SET TASK:
Up to and including the line that contains "col=bpy.context.scene.collection", write out each line of the material from its first line, exactly.
↓
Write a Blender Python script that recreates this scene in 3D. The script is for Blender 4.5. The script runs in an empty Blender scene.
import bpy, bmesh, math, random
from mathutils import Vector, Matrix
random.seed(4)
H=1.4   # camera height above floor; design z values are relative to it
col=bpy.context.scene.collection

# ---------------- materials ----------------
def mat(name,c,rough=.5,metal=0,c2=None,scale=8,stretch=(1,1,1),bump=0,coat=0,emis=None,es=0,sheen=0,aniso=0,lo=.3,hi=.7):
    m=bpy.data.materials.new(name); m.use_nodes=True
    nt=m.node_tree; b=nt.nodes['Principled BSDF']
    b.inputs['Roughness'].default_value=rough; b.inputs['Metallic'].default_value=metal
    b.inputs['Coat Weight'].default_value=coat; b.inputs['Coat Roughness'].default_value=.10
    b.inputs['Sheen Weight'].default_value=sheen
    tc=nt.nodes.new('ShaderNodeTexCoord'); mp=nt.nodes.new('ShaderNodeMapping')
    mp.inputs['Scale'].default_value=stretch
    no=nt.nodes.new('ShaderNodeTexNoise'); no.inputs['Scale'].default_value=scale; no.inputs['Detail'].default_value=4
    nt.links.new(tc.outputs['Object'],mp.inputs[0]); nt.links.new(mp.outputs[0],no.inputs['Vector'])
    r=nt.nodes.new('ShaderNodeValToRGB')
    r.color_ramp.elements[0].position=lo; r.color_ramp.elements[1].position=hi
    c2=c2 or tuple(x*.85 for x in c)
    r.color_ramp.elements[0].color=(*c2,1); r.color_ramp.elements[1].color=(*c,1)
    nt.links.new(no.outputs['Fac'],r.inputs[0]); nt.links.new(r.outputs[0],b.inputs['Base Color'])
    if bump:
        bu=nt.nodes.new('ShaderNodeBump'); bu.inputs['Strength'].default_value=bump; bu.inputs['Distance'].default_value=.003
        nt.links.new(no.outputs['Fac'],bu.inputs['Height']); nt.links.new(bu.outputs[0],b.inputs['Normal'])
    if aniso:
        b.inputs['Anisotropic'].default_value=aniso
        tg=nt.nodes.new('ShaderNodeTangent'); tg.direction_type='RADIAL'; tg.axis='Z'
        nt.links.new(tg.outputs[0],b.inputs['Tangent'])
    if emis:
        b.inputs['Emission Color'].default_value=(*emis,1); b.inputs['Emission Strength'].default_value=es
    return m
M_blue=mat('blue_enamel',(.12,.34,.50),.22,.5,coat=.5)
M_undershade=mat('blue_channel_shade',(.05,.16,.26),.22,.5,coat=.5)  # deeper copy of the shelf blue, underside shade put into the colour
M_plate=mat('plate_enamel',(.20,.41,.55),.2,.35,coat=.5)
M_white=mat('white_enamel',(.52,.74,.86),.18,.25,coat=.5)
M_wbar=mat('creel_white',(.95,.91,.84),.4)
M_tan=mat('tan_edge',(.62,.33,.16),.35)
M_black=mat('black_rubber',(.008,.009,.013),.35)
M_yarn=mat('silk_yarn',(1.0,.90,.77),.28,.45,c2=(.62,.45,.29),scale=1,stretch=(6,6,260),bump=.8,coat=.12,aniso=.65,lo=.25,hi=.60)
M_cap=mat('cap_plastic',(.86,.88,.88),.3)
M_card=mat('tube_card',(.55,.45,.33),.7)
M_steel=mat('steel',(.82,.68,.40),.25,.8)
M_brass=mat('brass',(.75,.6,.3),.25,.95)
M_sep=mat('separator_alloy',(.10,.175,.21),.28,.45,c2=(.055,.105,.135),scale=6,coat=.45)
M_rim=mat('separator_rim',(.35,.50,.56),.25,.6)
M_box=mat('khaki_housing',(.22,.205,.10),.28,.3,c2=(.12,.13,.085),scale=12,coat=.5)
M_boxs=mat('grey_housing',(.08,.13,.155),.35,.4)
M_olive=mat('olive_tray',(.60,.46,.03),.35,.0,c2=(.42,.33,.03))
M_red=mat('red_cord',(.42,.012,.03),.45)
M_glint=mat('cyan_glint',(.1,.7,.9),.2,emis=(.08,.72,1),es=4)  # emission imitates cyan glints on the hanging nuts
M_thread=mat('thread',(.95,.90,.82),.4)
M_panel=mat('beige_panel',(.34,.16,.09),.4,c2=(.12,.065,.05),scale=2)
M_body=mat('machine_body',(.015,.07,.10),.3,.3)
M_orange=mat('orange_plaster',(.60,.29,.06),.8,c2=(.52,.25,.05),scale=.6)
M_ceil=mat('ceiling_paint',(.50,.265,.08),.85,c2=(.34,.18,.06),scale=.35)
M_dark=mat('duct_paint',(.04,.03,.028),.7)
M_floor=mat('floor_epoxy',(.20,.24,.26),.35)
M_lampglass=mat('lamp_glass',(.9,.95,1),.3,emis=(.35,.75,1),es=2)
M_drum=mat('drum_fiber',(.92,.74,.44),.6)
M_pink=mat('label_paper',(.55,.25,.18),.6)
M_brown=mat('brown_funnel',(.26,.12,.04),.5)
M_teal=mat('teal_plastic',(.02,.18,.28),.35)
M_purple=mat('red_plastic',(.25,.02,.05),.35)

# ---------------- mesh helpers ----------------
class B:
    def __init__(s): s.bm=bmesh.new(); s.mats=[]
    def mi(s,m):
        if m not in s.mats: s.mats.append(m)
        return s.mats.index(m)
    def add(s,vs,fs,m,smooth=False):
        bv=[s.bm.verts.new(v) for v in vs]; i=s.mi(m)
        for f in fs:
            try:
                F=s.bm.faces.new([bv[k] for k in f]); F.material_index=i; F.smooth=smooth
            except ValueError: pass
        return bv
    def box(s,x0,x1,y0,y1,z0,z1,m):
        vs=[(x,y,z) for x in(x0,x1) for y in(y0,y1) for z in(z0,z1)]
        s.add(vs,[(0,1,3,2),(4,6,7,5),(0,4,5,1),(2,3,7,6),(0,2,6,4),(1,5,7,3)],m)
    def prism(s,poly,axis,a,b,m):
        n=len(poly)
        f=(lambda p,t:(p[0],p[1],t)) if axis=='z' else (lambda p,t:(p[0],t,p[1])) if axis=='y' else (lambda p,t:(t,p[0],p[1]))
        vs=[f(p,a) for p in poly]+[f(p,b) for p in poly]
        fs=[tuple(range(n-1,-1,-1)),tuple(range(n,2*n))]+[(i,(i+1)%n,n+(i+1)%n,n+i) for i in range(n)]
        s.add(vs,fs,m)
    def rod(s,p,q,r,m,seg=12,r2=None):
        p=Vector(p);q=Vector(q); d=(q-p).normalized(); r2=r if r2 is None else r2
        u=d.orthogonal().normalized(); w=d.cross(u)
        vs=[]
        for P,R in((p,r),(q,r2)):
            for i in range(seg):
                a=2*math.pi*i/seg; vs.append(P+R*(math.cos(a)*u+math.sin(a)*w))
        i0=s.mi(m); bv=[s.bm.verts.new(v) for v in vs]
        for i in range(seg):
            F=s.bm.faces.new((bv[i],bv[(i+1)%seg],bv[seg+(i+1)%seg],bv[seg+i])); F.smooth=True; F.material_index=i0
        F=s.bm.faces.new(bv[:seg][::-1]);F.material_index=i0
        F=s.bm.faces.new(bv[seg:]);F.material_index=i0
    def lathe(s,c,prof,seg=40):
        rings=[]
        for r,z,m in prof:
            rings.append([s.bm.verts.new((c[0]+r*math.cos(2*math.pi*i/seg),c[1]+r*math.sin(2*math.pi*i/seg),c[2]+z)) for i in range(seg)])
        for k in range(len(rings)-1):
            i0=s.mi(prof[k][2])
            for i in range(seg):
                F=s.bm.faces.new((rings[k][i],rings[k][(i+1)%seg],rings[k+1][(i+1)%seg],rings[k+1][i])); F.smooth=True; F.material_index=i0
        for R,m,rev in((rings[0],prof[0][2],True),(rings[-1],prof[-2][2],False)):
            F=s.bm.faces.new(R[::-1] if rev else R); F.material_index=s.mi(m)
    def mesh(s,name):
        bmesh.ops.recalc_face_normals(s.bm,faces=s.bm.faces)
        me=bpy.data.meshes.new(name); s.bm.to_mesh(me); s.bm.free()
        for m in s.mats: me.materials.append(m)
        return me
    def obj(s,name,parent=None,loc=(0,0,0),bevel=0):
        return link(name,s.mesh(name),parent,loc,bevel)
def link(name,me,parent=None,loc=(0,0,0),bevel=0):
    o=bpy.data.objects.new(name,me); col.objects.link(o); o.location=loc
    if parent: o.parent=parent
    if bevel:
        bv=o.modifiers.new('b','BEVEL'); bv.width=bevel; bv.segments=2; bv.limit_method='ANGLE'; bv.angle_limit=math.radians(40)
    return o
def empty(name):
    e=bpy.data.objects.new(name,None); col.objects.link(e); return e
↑
FINISHED TASK:
Write a Blender Python script that recreates this scene in 3D. The script is for Blender 4.5. The script runs in an empty Blender scene.
import bpy, bmesh, math, random
from mathutils import Vector, Matrix
random.seed(4)
H=1.4   # camera height above floor; design z values are relative to it
col=bpy.context.scene.collection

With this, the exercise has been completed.